First, thank you SO much to all of you who have responded so far, your help is invaluable in this venture.

If my last post about the carpenter seemed terse, I apologize, I just phrased it poorly.

For bars that are never going to be moved is it really necessary to hire a rigger? I mean the bar he put up for me for my 8 par cans last summer is bolted into the ceiling of the room. As I said, I literally hung from it in a pinch (a no-no, but it kept me from falling on my head.)

A friend of mine if a rigger for Foy, and I know how much he charges per hour.

I just need to be able to explain to my boss why it's so important to bring in a rigger, as opposed to our in-house guy.

Also, what of the controller issue? Does anyone have experience with StageConsole? Does it hold up well? Is there another program I should be looking at?
 
There are two important things to consider in hanging that bar.

1) Who is liable if it fails? We recently installed a hanging subwoofer in my space. I have the knowledge to get the right gear and hang it. However we paid someone else a pretty significant chunk of change to do it so that we don't have the liability if it fails.

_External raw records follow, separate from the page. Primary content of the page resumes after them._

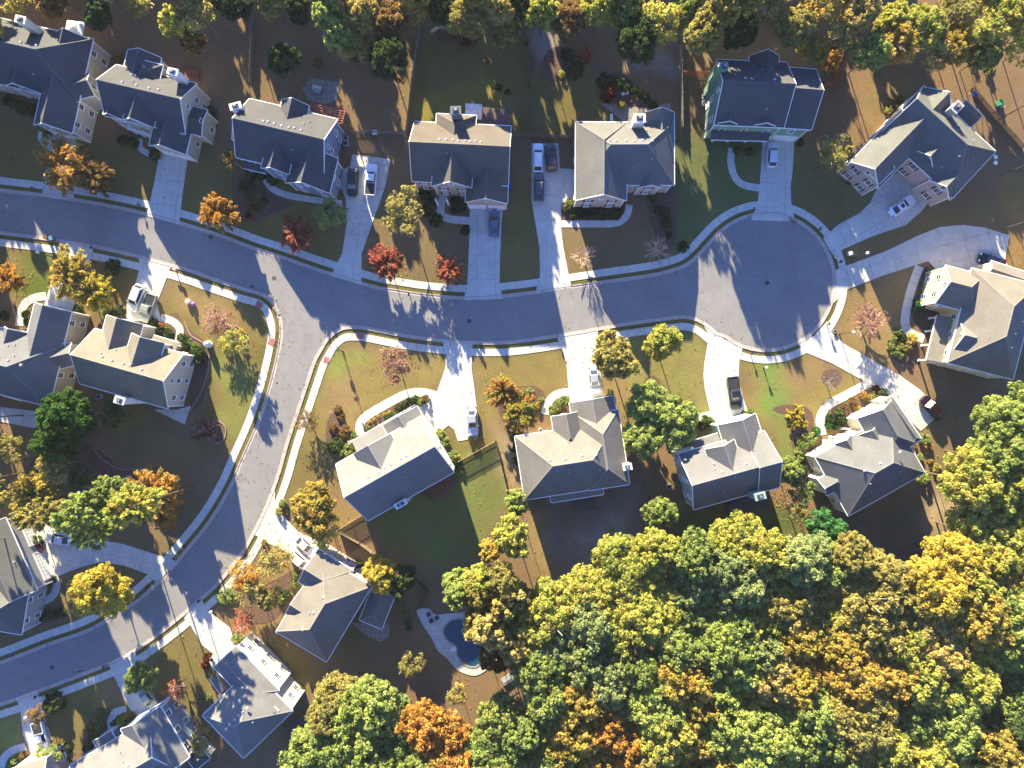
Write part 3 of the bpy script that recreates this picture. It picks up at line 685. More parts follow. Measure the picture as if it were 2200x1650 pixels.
    # 8
    house('tan hip-roofed house with yellow gable wall and ribbed porch roof',yellow,tan,[
     ('hh',(2088,576),(2036,779),(2228,614),6.2,36),('gh',(2032,570),(2115,592),(2012,652),5.9,40),('gh',(2064,690),(2110,702),(2047,754),6.2,40),
     ('s',(1990,773),(2013,677),(2030,780),3.2,28),('gh',(2130,560),(2220,590),(2120,600),5.0,30)],
     garage=(),vents=0,porch=((1972,774,3),(1980,742,3),(1988,712,3),(1996,684,3)))
    # 9
    house('grey hip-roofed house with white front wall beside the dark red car',cream,grey,[
     ('hh',(1751,982),(1916,889),(1818,1111),5.2,38),('gh',(1842,900),(1893,993),(1917,859),5.3,38),('gh',(1838,938),(1890,1030),(1890,908),5.2,36),
     ('gg',(1790,956),(1812,994),(1830,933),5.0,40),('gh',(1757,1030),(1800,1006),(1775,1066),5.2,36),('hh',(1898,862),(1962,955),(1916,850),5.2,30)],
     shut=None,garage=(),vents=3,porch=((1768,946,3),(1782,938,3),(1808,920,3)))
    # 10
    house('grey-roofed house with teal side wall above the woods',teal,RF('shingle_ash',(.20,.20,.21)),[
     ('gg',(1457,975),(1637,925),(1487,1096),6.0,42),('gg',(1542,914),(1566,990),(1624,891),5.6,42),('gg',(1514,966),(1536,1030),(1578,946),7.2,46),
     ('s',(1485,948),(1545,930),(1492,970),3.4,24),('gg',(1597,938),(1642,926),(1632,1058),6.3,42)],
     garage=((1,3,2),),chim=((1633,1066,9.4,1.6,1.0,.26,teal),),vents=2)
    # 11
    house('tan hip-roofed house below the bright straight driveway',beige,RF('shingle_sand',(.25,.235,.215)),[
     ('hh',(1106,938),(1325,904),(1127,1074),5.4,38),('gg',(1223,866),(1243,985),(1318,851),5.2,24),('hh',(1240,894),(1265,1054),(1328,881),5.6,38),
     ('gh',(1184,895),(1198,975),(1245,885),5.4,38),('hh',(1178,1040),(1290,1022),(1184,1080),4.8,22)],
     garage=((1,3,2),),chim=((1348,1003,7.2,1.3,.9,.15,white),),vents=4,porch=((1160,922,2.8),(1166,936,2.8)))
    # 12
    house('pale grey gabled house beside the forked driveway',cream,pale,[
     ('gg',(722,997),(907,893),(788,1120),6.3,44),('gg',(759,976),(797,1044),(838,929),7.3,42),('gg',(822,914),(852,968),(896,872),5.0,26),
     ('s',(756,948),(892,870),(771,976),3.4,22)],
     garage=((0,1,2),),chim=((861,1083,7.4,1.9,.8,.51,white),),vents=6,porch=((760,947,3.2),(790,931,3.2),(822,913,3.2)))
    # 13
    house('sand-roofed corner house with slatted entry steps',beige,RF('shingle_sandstone',(.25,.23,.19)),[
     ('gg',(204,706),(394,760),(171,824),5.8,42),('gg',(229,677),(209,755),(307,698),5.6,38),('gg',(283,716),(262,785),(353,740),6.9,42),('s',(330,720),(385,737),(325,740),3.6,22)],
     garage=((1,3,2),),chim=((257,860,8.6,1.5,1.0,-.28,white),),vents=5)
    # 14
    house('slate-grey house with a steep wing at the left edge',beige,RF('shingle_blue_grey',(.19,.195,.21)),[
     ('gh',(-30,697),(139,740),(-62,831),5.6,40),('gg',(75,650),(42,780),(154,669),5.5,40),('gg',(85,752),(153,736),(95,800),5.3,38),
     ('gg',(8,702),(-10,770),(58,716),5.6,42),('hh',(18,800),(60,812),(8,850),5.4,34),('s',(141,741),(118,838),(128,738),3.6,18)],
     garage=((1,3,2),),vents=4)
    # 15
    house('tan hip-roofed house with two white cars and a skylight',pinkb,tan,[
     ('hh',(593,1357),(690,1195),(700,1424),5.6,38),('gh',(613,1320),(682,1364),(645,1262),5.4,36),('gh',(641,1250),(715,1296),(684,1180),5.3,36),('gh',(800,1262),(772,1332),(843,1294),3.6,24)],
     garage=((2,3,1),(1,3,1)),vents=3)
    # 16
    house('pale grey hip-roofed house with a tall cream side wall',cream,pale,[
     ('hh',(435,1537),(540,1436),(524,1628),7.6,38),('gh',(459,1434),(552,1530),(507,1388),7.4,30),('gg',(463,1515),(500,1552),(496,1486),5.3,36),
     ('s',(449,1457),(472,1490),(470,1447),3.3,22)],
     garage=((1,3,2),),chim=((590,1527,8.4,1.0,.8,.8,cream),),vents=6)
    # 17
    house('pale grey house cut by the bottom edge with tree shade coloured blue into its walls',blue,pale,[  # cream walls given blue siding to stand for tree shade
     ('gg',(150,1645),(320,1546),(215,1756),5.6,38),('gg',(259,1567),(322,1676),(346,1521),5.6,34),('gg',(200,1592),(222,1630),(240,1573),4.0,26),('gg',(320,1640),(340,1672),(372,1610),5.0,30)],
     garage=((1,3,2),),vents=3)
    # 18
    house('tan-roofed house corner at the bottom left edge',pinkb,tan,[('gg',(18,1655),(99,1626),(50,1745),5.0,36)],vents=0)
    # 19
    house('brown-grey house at the left edge below the pines',grw,weath,[
     ('gg',(12,1112),(80,1267),(-62,1145),5.0,34),('gh',(-140,1235),(62,1268),(-160,1330),5.2,36)],garage=((0,0,2),),vents=0)
    # 20
    house('small grey outbuilding roof at the bottom beside the pale house',grw,slate,[('hh',(393,1622),(420,1655),(433,1608),3.0,26)],vents=0)
def slatew(): return plain('chimney_slate',(.12,.13,.15),.7)

# ------------------------------------------------------------------ vegetation
def leafquads(cen,nrm,size,rs):
    n=len(cen); nrm=nrm/np.maximum(np.linalg.norm(nrm,axis=1,keepdims=True),1e-6)
    r=rs.normal(size=(n,3)); t=np.cross(nrm,r); t/=np.maximum(np.linalg.norm(t,axis=1,keepdims=True),1e-6); b=np.cross(nrm,t)
    s=(size*rs.uniform(.6,1.25,n))[:,None]; l=s*rs.uniform(.9,1.5,n)[:,None]
    V=np.stack([cen-t*s*.5-b*l*.5,cen+t*s*.5-b*l*.5,cen+t*s*.38+b*l*.5,cen-t*s*.38+b*l*.5],1).reshape(-1,3)
    return V,np.arange(n*4).reshape(n,4)
def crown_mesh(name,r,depth,nc,nl,leaf,seed,clr=1.0,style='round'):
    rs=np.random.RandomState(seed)
    ph=rs.uniform(0,2*PI,6); C=[]
    lob=[(rs.uniform(0,2*PI),rs.uniform(.15,.4),rs.uniform(.35,.7)) for _ in range(7)]
    def R(th): return 1+.13*np.sin(2*th+ph[0])+.10*np.sin(3*th+ph[1])+.07*np.sin(5*th+ph[2])+.05*np.sin(9*th+ph[3])
    cs=[];rad=[];tn=[]
    while len(cs)<nc:
        th=rs.uniform(0,2*PI); 
        if style=='round':
            cz=rs.uniform(-.35,1.0)**1; hr=math.sqrt(max(0,1-cz*cz*(1 if cz>0 else 4))); k=rs.uniform(.72,1.0) if rs.rand()<.8 else rs.uniform(.3,.7)
            x=math.cos(th)*hr*R(th)*r*k; y=math.sin(th)*hr*R(th)*r*k; z=cz*depth/2*k*(1+.18*math.sin(3*th+ph[4]))
        elif style=='pine':
            cz=rs.uniform(-1,1); hr=(.35+.65*(1-abs(cz)))*rs.uniform(.5,1); x=math.cos(th)*hr*R(th)*r; y=math.sin(th)*hr*R(th)*r; z=cz*depth/2
        elif style=='cone':
            cz=rs.uniform(0,1)**1.4; hr=(1-cz)*rs.uniform(.85,1.0)+.05; x=math.cos(th)*hr*r*R(th); y=math.sin(th)*hr*r*R(th); z=(cz-.5)*depth
        elif style=='feather':
            k=rs.uniform(.25,1.0)**.7; el=rs.uniform(.05,1.2); x=math.cos(th)*math.cos(el)*k*R(th)*r*1.1; y=math.sin(th)*math.cos(el)*k*R(th)*r*1.1; z=(math.sin(el)*k-.4)*depth
        elif style=='ball':
            cz=rs.uniform(-.2,1); hr=math.sqrt(1-cz*cz); x=math.cos(th)*hr*r*.86; y=math.sin(th)*hr*r*.86; z=cz*depth*.5
        cs.append((x,y,z)); rad.append(clr*rs.uniform(.65,1.25)); tn.append(rs.uniform(0,1))
    cs=np.array(cs); rad=np.array(rad); tn=np.array(tn)
    idx=np.repeat(np.arange(nc),nl); n=len(idx)
    dv=rs.normal(size=(n,3)); dv[:,2]=np.abs(dv[:,2])*.9-.25*rs.rand(n); dv/=np.linalg.norm(dv,axis=1,keepdims=True)
    rr=rad[idx]*rs.uniform(.55,1.05,n)
    if style in('feather','pine'):
        ax=cs.copy(); ax[:,2]*=.5; ax/=np.maximum(np.linalg.norm(ax,axis=1,keepdims=True),1e-6)
        cen=cs[idx]+dv*(rr*.42)[:,None]+ax[idx]*(rs.uniform(-.8,.8,n)*rad[idx])[:,None]
    else: cen=cs[idx]+dv*rr[:,None]*np.array([1,1,.75])
    nr=dv+rs.normal(size=(n,3))*.55
    V,F=leafquads(cen,nr,leaf,rs)
    t=np.clip(tn[idx]*.75+rs.uniform(0,.25,n),0,1)
    return npmesh(name,V,F,np.repeat(t,4))
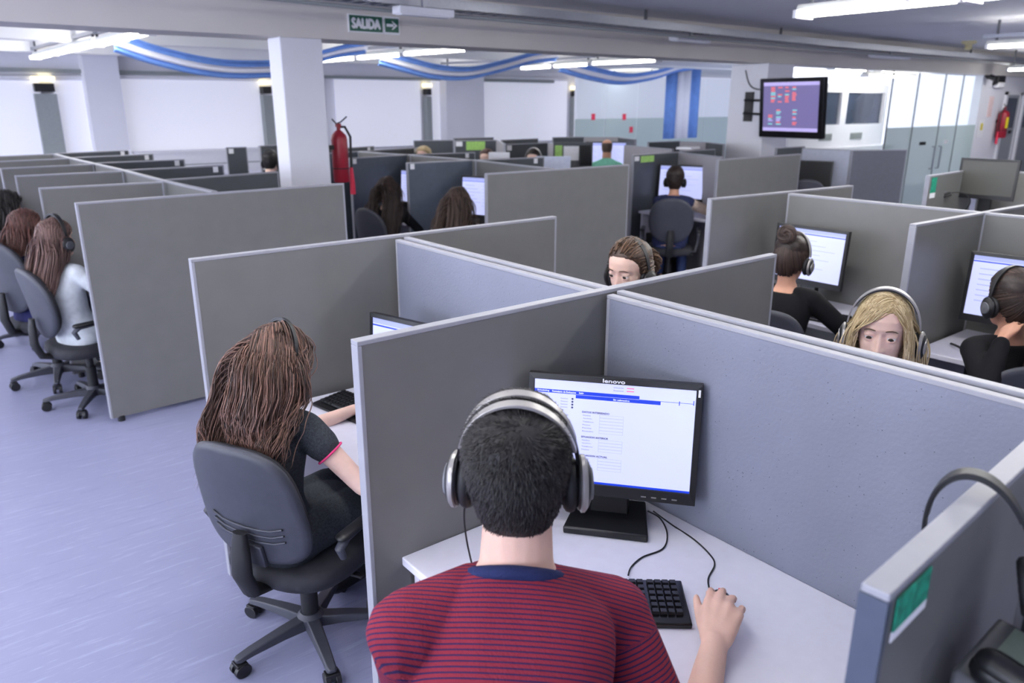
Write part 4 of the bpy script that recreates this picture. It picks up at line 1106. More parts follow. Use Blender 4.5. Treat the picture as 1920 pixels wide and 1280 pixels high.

2) Your carpenter may be able to knock out cabins with the best of them, but what does he know about weight distribution on a pipe? Does he know what hardware to use to do this properly? True you could buy some stuff at Home Depot, have him hang it, and it might be safe for years. But it might fail and KILL someone next week. How do you KNOW that those pipes are going to be safe? You hire a rigger. Any time something is lifted overhead we get very serious around here. I don't take any risks when it comes to overhead lifting and I encourage you to do the same.

Beyond that it's very hard to give you any advice that you should trust from an anonymous source like the internet. How do you know I'm not a 13 year old boy in china who has never seen the inside of a theater? I don't know you. You don't know me. I've never seen the space. There are just far too many variables to trust something so potentially dangerous to advice from the internet.